The two areas I would like to highlight today are staffing and finance. When I owned that company in the late ’90s we had enormous trouble recruiting staff at all levels. We even laid on buses from outlying areas. That was in the boom years after the Conservatives had put the economy on a good financial basis but the shortage of both skilled and unskilled workers was exceptionally high. The fact that our education system was, and almost certainly still is, geared towards service sector jobs rather than traditional engineering and machine operation is to our detriment. I recognise many of the points that the hon. Member for Huddersfield (Mr Sheerman) made about education, so I shall not revisit them.
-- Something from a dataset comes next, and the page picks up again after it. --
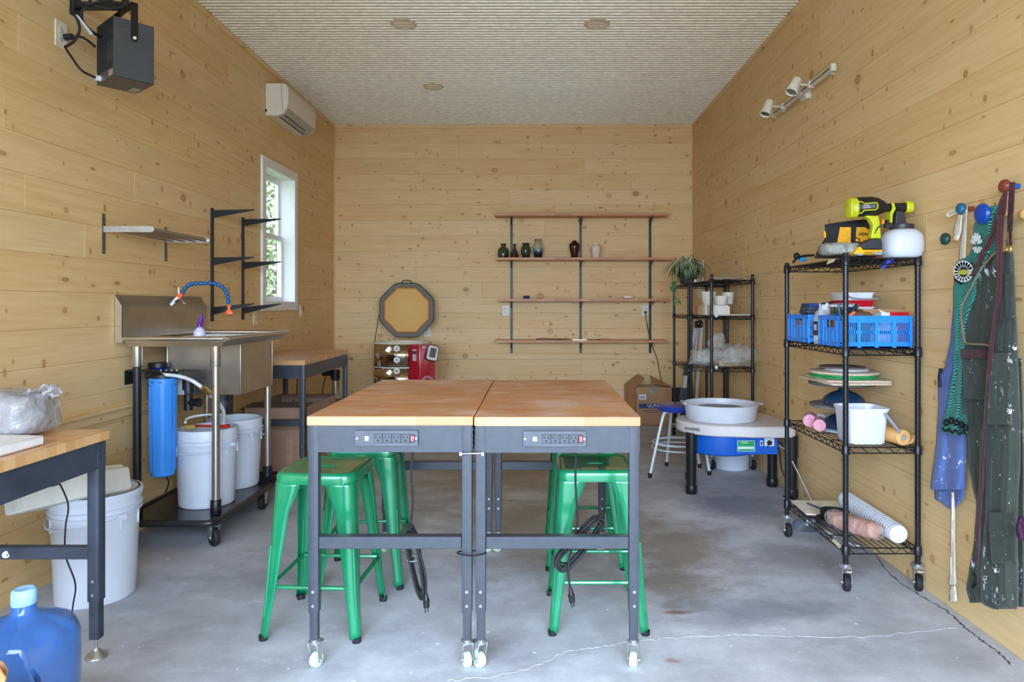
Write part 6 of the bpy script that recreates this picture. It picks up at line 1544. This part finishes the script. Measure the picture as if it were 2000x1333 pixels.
obj('pedal_cord', MB().tube([(hx1, 4.70, .33), (hx1 + .06, 4.62, .31), (hx1 + .085, 4.4, .16), (hx1 + .09, 4.2, .03), (hx1 + .05, 4.05, .01)], .0045, 8, 6), mat('pale cord', (206, 202, 206), .5), wt)
tag(obj('clay_lump', MB().box((1.565, 4.66, zt_ + .004), (.035, .012, .006)), mat('dried clay', (150, 144, 150), .9), bev=.002), 'tiny scrap of dried clay on the ivory wheel table', 'clay')
# white pail beneath, with printed warning label
up = thing('white_pail', 'small white pail with grey warning label under the pottery wheel', 'bucket', (1.575, 5.42, 0), 'white pails')
obj('pail_body', MB().lathe((1.575, 5.42, 0), [(.128, 0), (.134, .006), (.150, .33), (.158, .332), (.158, .37), (.15, .37), (.145, .33), (.12, .01)], 40), PAIL, up)
mb = MB(); n = 6; r_ = .1435
for i in range(n):
    a0, a1 = R(-93 + 26 * i / n + 12), R(-93 + 26 * (i + 1) / n + 12)
    mb.prism([(1.575 + r_ * cos(a0), 5.42 + r_ * sin(a0), .155), (1.575 + r_ * cos(a1), 5.42 + r_ * sin(a1), .155), (1.575 + r_ * cos(a1), 5.42 + r_ * sin(a1), .29), (1.575 + r_ * cos(a0), 5.42 + r_ * sin(a0), .29)], (0, -.002, 0))
lb_ = obj('warning_label', mb, mat('label grey', (120, 126, 130), .6), up)
mb = MB()
for k in range(7): mb.bb((1.585, 5.42 - r_ - .0062, .165 + k * .010), (1.628, 5.42 - r_ + .004, .168 + k * .010))
obj('label_lines', mb, BLK, lb_)

# ================================================================ round blue stool
bs = thing('round_stool', 'round stool with blue seat and white tube legs beside the pottery wheel', 'stool', (1.10, 5.22, 0))
bcx, bcy, bz_ = 1.11, 5.22, .535
obj('seat', MB().lathe((bcx, bcy, 0), [(.15, bz_ - .045), (.165, bz_ - .035), (.170, bz_ - .018), (.160, bz_ - .003), (.12, bz_ + .004), (.001, bz_ + .006)], 40), mat('blue vinyl', (24, 66, 172), .25, var=.03, coat=.3), bs)
LGW = mat('white tube', (220, 230, 236), .3, .1, var=.02)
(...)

I appreciate the apprenticeships that the Minister mentioned earlier, but we need more of those to cover the skills gaps.

A far more worrying issue, which is a huge hindrance to growth generally but manufacturing in particular, is the availability of funds, which my hon. Friend the Member for Calder Valley (Craig Whittaker) mentioned. The banks can give very small loans but when the requirement creeps over the £10,000 mark, it gets very difficult. The enterprise finance guarantee scheme is supposed to fill the gap between equity investment and the lower levels at which banks are lending, but it fails on two counts. First, the banks do not like it and will not lend with the 25% risk factor. Secondly, the amounts being loaned are just too small.
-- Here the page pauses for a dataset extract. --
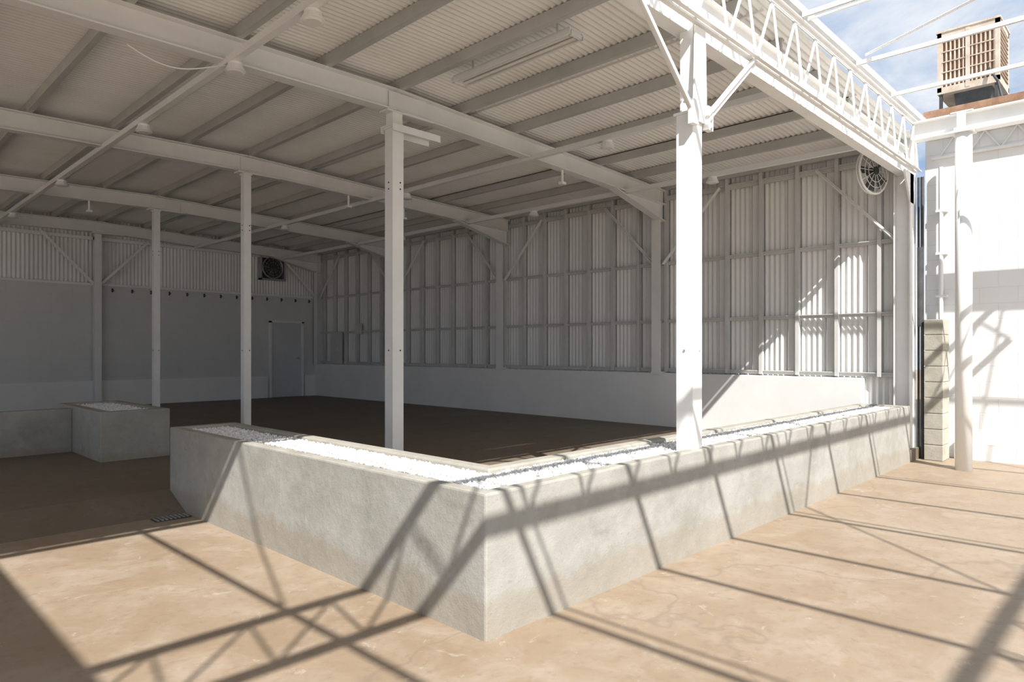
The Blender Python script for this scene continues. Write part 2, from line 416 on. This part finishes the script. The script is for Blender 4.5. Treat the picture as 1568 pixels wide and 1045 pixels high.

There are 4.8 million SMEs in this country, but the Government are currently targeting loans at only 6,000 for this year. In comparison with previous years, the amount of funding has decreased. There was £1.3 billion in 2009-10 and £700 million in 2010-11, and the figure has gone down to £600 million for 2011-12. They are not just grants; they are loans that the Government get back.

I recognise what the right hon. Member for Wolverhampton South East (Mr McFadden) was saying about the creative industries. To my knowledge, not a single small firms loan guarantee has been given to the music industry, and that is a great shame. In the first half of 2011, just 1,779 firms were successful in obtaining such loan guarantees, and the average amount is just under £100,000 per loan.

My second point is the funding gap. Anything under £5 million is difficult to finance. When I purchased the company in Newhaven, East Sussex in 1997, we bought it for £4.2 million. The venture capital company that backed us then has said that it would not back a similarly low investment again. Anything under £5 million is considered totally uneconomic. That and the funding for small businesses trying to grow our industries need to be addressed.

Exports are another financing-related issue. I was pleased to hear what the Minister said about the Government’s growth targets. I will certainly hold the Government to account to try to reach the levels that we would like to achieve. However, funding for exports is not balanced sufficiently when compared with inward investment. Of course, inward investment is good for a short-term fix for jobs, but we must substantially address the fact that exporting is an important part of any recovery in the long term.

In summary, the enterprise loan guarantee scheme must be improved. The 25% collateral that the banks require puts them off making proposals. Indeed, the amount available under such schemes must be increased to get closer to where equity investment becomes sufficiently realistic. Lastly, let us not forget the staffing implications. We must gear towards manufacturing, not just the service sectors.